Exactly the lines from the start of the data below through the line that contains "from mathutils import Vector, Matrix" are to be copied, with pictures left out.
◆ ◆ ◆ ◆ ◆ ◆ ◆
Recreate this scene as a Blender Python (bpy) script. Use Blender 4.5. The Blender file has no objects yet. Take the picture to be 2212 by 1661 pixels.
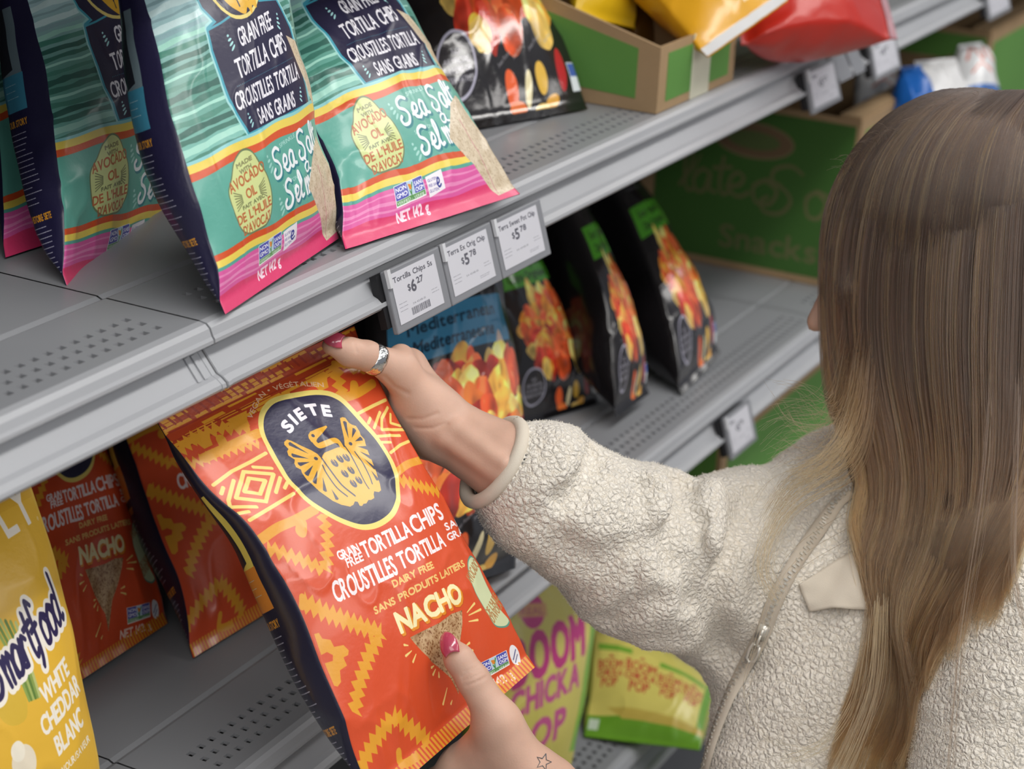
import bpy, math, random
import numpy as np
from mathutils import Vector, Matrix

# ------------------------------------------------------------------ camera
SC = bpy.context.scene
COL = SC.collection
FPX, CX, CY = 4400.0, 1106.0, 830.5            # focal length and centre in pixels of the 2212 x 1661 frame
def _n(v):
    v = np.asarray(v, float); return v / np.linalg.norm(v)
_X = _n([3610 - CX, -735 - CY, FPX])            # shelf run as the lens sees it (x right, y down, z forward)
_Y = np.array([-0.87993123, -0.2109137, 0.42571873])
_Z = np.cross(_X, _Y)
if _Z[1] > 0: _Z = -_Z
_Y = np.cross(_Z, _X)
if _Y[2] < 0: _Y = -_Y
RW = np.array([_X, _Y, _n(_Z)])                 # world = RW @ camera
CAM = np.array([0.0, 0.0, 1.75])
def ray(px, py): return RW @ np.array([(px - CX) / FPX, (py - CY) / FPX, 1.0])
def at_d(px, py, d): return CAM + ray(px, py) * d
def at_y(px, py, y): r = ray(px, py); return CAM + r * ((y - CAM[1]) / r[1])
def at_z(px, py, z): r = ray(px, py); return CAM + r * ((z - CAM[2]) / r[2])
def at_x(px, py, x): r = ray(px, py); return CAM + r * ((x - CAM[0]) / r[0])
def project(P):
    c = (np.asarray(P, float) - CAM) @ RW
    return np.stack([CX + FPX * c[..., 0] / c[..., 2], CY + FPX * c[..., 1] / c[..., 2]], -1)

cam_data = bpy.data.cameras.new('camera'); cam = bpy.data.objects.new('camera', cam_data); COL.objects.link(cam)
cam_data.sensor_width = 36.0; cam_data.lens = FPX / 2212 * 36.0
cam_data.clip_start = 0.05; cam_data.clip_end = 60
m3 = np.array([RW @ [1, 0, 0], RW @ [0, -1, 0], RW @ [0, 0, -1]]).T
M = Matrix([list(m3[i]) + [CAM[i]] for i in range(3)] + [[0, 0, 0, 1]])
cam.matrix_world = M
SC.camera = cam
cam_data.dof.use_dof = True; cam_data.dof.focus_distance = 1.45; cam_data.dof.aperture_fstop = 7.0

# ------------------------------------------------------------------ light and exposure
SC.view_settings.view_transform = 'Standard'; SC.view_settings.look = 'None'
SC.view_settings.exposure = 0.0; SC.view_settings.gamma = 1.0; SC.view_settings.use_curve_mapping = False
W = bpy.data.worlds.new('shop_air'); SC.world = W; W.use_nodes = True
W.node_tree.nodes['Background'].inputs[0].default_value = (0.86, 0.9, 1.0, 1)
W.node_tree.nodes['Background'].inputs[1].default_value = 0.27
def area(name, loc, rot, sx, sy, e, col=(1, 0.97, 0.93)):
    l = bpy.data.lights.new(name, 'AREA'); l.shape = 'RECTANGLE'; l.size = sx; l.size_y = sy; l.energy = e; l.color = col
    o = bpy.data.objects.new(name, l); COL.objects.link(o); o.location = loc; o.rotation_euler = rot; return o
# fluorescent rows over the aisle, and an added front fill behind the photographer
area('ceiling_or_fill_light', (1.0, -0.35, 3.2), (0, 0, 0), 5.0, 0.35, 66)
area('ceiling_or_fill_light', (1.0, -2.4, 3.2), (math.radians(38), 0, 0), 6.0, 0.5, 52)  # fill light, added to brighten the shelf fronts and the space beneath
area('ceiling_or_fill_light', (-2.6, -0.6, 2.9), (0, math.radians(-48), 0), 1.2, 2.0, 20)
area('ceiling_or_fill_light', (5.5, -0.2, 3.2), (0, 0, 0), 2.5, 1.2, 34)

# ------------------------------------------------------------------ small helpers
def empty(name, loc=(0, 0, 0)):
    o = bpy.data.objects.new(name, None); COL.objects.link(o); o.location = loc; o.empty_display_size = 0.02; return o
def tag(o, label=None, cat=None, group=None, kind=None):
    if label: o['label'] = label
    if cat: o['category'] = cat
    if group: o['group'] = group
    if kind: o['kind'] = kind
    return o
def mesh_obj(name, V, F, mat=None, parent=None, smooth=True, uv=None):
    me = bpy.data.meshes.new(name)
    V = np.asarray(V, float)
    if parent is not None:
        V = V - np.array(parent_loc(parent))
    me.from_pydata([tuple(v) for v in V], [], [tuple(int(i) for i in f) for f in F])
    if smooth:
        me.polygons.foreach_set('use_smooth', [True] * len(me.polygons))
    o = bpy.data.objects.new(name, me); COL.objects.link(o)
    if mat is not None:
        for m in (mat if isinstance(mat, (list, tuple)) else [mat]): me.materials.append(m)
    if parent is not None: o.parent = parent
    if uv is not None:
        l = me.uv_layers.new(name='UVMap'); li = np.zeros(len(me.loops), int); me.loops.foreach_get('vertex_index', li)
        l.data.foreach_set('uv', np.asarray(uv, float)[li].ravel())
    me.update(); return o
def parent_loc(p):
    l = Vector((0, 0, 0))
    while p is not None: l += p.location; p = p.parent
    return l
def rename(o, name): o.name = name; return o
class MB:
    """collects shapes, in world coordinates, for one mesh object"""
    def __init__(s): s.V = []; s.F = []; s.n = 0
    def add(s, V, F):
        V = np.asarray(V, float).reshape(-1, 3); s.V.append(V); s.F += [tuple(i + s.n for i in f) for f in F]; s.n += len(V)
    def box(s, x0, x1, y0, y1, z0, z1, M=None):
        V = np.array([[x, y, z] for x in (x0, x1) for y in (y0, y1) for z in (z0, z1)], float)
        if M is not None: V = V @ M[0].T + M[1]
        s.add(V, [(0, 1, 3, 2), (4, 6, 7, 5), (0, 4, 5, 1), (2, 3, 7, 6), (0, 2, 6, 4), (1, 5, 7, 3)])
    def prism(s, prof, x0, x1):
        """profile of (y,z) points swept along X"""
        p = np.asarray(prof, float); n = len(p)
        V = np.concatenate([np.c_[np.full(n, x0), p], np.c_[np.full(n, x1), p]])
        F = [(i, (i + 1) % n, n + (i + 1) % n, n + i) for i in range(n)]
        s.add(V, F + [tuple(range(n))[::-1], tuple(range(n, 2 * n))])
    def tube(s, pts, r, n=10, cap=True):
        pts = np.asarray(pts, float); k = len(pts); r = np.broadcast_to(np.asarray(r, float), (k,))
        T = np.gradient(pts, axis=0); T /= np.linalg.norm(T, axis=1)[:, None] + 1e-12
        up = np.array([0, 0, 1.0]) if abs(T[0][2]) < .9 else np.array([1.0, 0, 0]); V = []
        for i in range(k):
            a = _n(np.cross(T[i], up)); b = np.cross(a, T[i]); up = b
            for j in range(n):
                t = 2 * math.pi * j / n; V.append(pts[i] + r[i] * (math.cos(t) * a + math.sin(t) * b))
        F = [(i * n + j, i * n + (j + 1) % n, (i + 1) * n + (j + 1) % n, (i + 1) * n + j) for i in range(k - 1) for j in range(n)]
        if cap: F += [tuple(range(n))[::-1], tuple(range((k - 1) * n, k * n))]
        s.add(V, F)
    def build(s, name, mat, parent=None, smooth=False):
        return mesh_obj(name, np.concatenate(s.V), s.F, mat, parent, smooth)

# ------------------------------------------------------------------ noise (numpy)
def _hash(ix, iy, seed):
    h = (ix * 374761393 + iy * 668265263 + seed * 974634777) & 0xffffffff
    h = ((h ^ (h >> 13)) * 1274126177) & 0xffffffff
    return ((h ^ (h >> 16)) & 0xffff) / 65535.0
def noise2(x, y, seed=0):
    x = np.asarray(x, float); y = np.asarray(y, float)
    ix = np.floor(x).astype(np.int64); iy = np.floor(y).astype(np.int64); fx = x - ix; fy = y - iy
    fx = fx * fx * (3 - 2 * fx); fy = fy * fy * (3 - 2 * fy)
    a = _hash(ix, iy, seed); b = _hash(ix + 1, iy, seed); c = _hash(ix, iy + 1, seed); d = _hash(ix + 1, iy + 1, seed)
    return (a + (b - a) * fx + (c - a) * fy + (a - b - c + d) * fx * fy) * 2 - 1
def fbm(x, y, seed=0, o=3):
    s = 0; a = 1
    for i in range(o): s = s + a * noise2(x * 2 ** i, y * 2 ** i, seed + i); a *= .5
    return s
def ridge(x, y, seed=0):
    return 1 - np.abs(noise2(x, y, seed)) * 2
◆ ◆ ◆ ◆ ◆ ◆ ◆
## OUTPUT OF THE EXERCISE
Recreate this scene as a Blender Python (bpy) script. Use Blender 4.5. The Blender file has no objects yet. Take the picture to be 2212 by 1661 pixels.
import bpy, math, random
import numpy as np
from mathutils import Vector, Matrix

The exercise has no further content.